There are some fantastic concepts set up here that are abandoned pages later. Alice is taken to the Rookery when she discovers her powers (why is a magical world where aviarists are incredibly rare named after a collection of birds’ nests??). This city is a magical double to London, where once defunct or destroyed buildings and architecture have been transplanted (awesome). There are four houses of magic, each with their own specialties, tests, schools, and god-like founders (amazing). Alice starts her studies with stolen and probably illegally obtained books, like a guide to understanding nightjars and what they reveal about people (so cool).
All of this goes literally nowhere.
Alice exhibits powers aside from seeing people’s nightjars, suggesting she has further powers from a house’s “legacy.” This is completely brushed aside from anyone who witnesses or hears about it. Some side characters have a couple powers from other house’s legacies and nothing happens with any of them. The water magician is scared of water because of a memory having to with drowning (we never find out the details of this). The metal magician uses his powers twice: once to fix a leaky pipe and once more to defend himself against enemies (to whom he loses). There is a hint at the end of this book that there will be more talk of magic training and legacies in the sequel(s), but I won’t be hanging around for them.
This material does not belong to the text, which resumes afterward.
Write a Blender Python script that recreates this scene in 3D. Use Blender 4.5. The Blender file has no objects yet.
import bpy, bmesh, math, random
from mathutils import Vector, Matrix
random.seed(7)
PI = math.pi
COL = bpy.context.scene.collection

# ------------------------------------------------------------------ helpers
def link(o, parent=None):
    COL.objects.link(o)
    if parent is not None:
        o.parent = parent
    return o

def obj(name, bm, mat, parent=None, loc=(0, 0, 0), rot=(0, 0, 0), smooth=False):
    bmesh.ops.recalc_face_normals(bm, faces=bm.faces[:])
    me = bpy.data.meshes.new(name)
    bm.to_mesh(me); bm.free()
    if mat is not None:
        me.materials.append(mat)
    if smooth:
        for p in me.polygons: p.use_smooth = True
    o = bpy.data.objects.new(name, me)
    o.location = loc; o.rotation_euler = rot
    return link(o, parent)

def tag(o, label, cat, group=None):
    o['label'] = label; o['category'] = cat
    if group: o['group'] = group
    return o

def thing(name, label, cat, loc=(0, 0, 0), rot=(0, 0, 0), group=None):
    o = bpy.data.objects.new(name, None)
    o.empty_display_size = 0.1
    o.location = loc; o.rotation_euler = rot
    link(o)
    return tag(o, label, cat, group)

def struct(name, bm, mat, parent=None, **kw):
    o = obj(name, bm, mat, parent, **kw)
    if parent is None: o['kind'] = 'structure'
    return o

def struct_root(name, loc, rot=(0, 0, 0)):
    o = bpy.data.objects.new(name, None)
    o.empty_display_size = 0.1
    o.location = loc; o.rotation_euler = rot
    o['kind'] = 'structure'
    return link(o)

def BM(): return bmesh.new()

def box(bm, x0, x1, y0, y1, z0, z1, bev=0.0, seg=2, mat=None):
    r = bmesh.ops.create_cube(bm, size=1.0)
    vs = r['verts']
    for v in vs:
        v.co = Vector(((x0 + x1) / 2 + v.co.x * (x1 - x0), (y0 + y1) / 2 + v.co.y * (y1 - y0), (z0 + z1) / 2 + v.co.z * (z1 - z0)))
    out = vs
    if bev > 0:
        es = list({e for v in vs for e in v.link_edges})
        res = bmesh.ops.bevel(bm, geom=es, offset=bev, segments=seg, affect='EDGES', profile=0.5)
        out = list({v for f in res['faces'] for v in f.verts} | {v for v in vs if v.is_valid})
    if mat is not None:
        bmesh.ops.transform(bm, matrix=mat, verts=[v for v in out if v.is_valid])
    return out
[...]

There is more, but I will stop here in the event that you’re still reading (Everyone is a spectacularly bad teacher, but that’s fine because despite being an idiot, Alice manages to get all magic concepts on the second try. There are too many names for people, places, and things, I feel as if I need a diagram to understand this world). But I am mostly just so mad. I am mad that this book set up so many awesome concepts and had such a great premise and then steadily unraveled all of that with a meandering plot that was too complex (the finale gave me whiplash – it revealed too much in too little time), and a main character whose decisions rendered her completely unsympathetic and childish.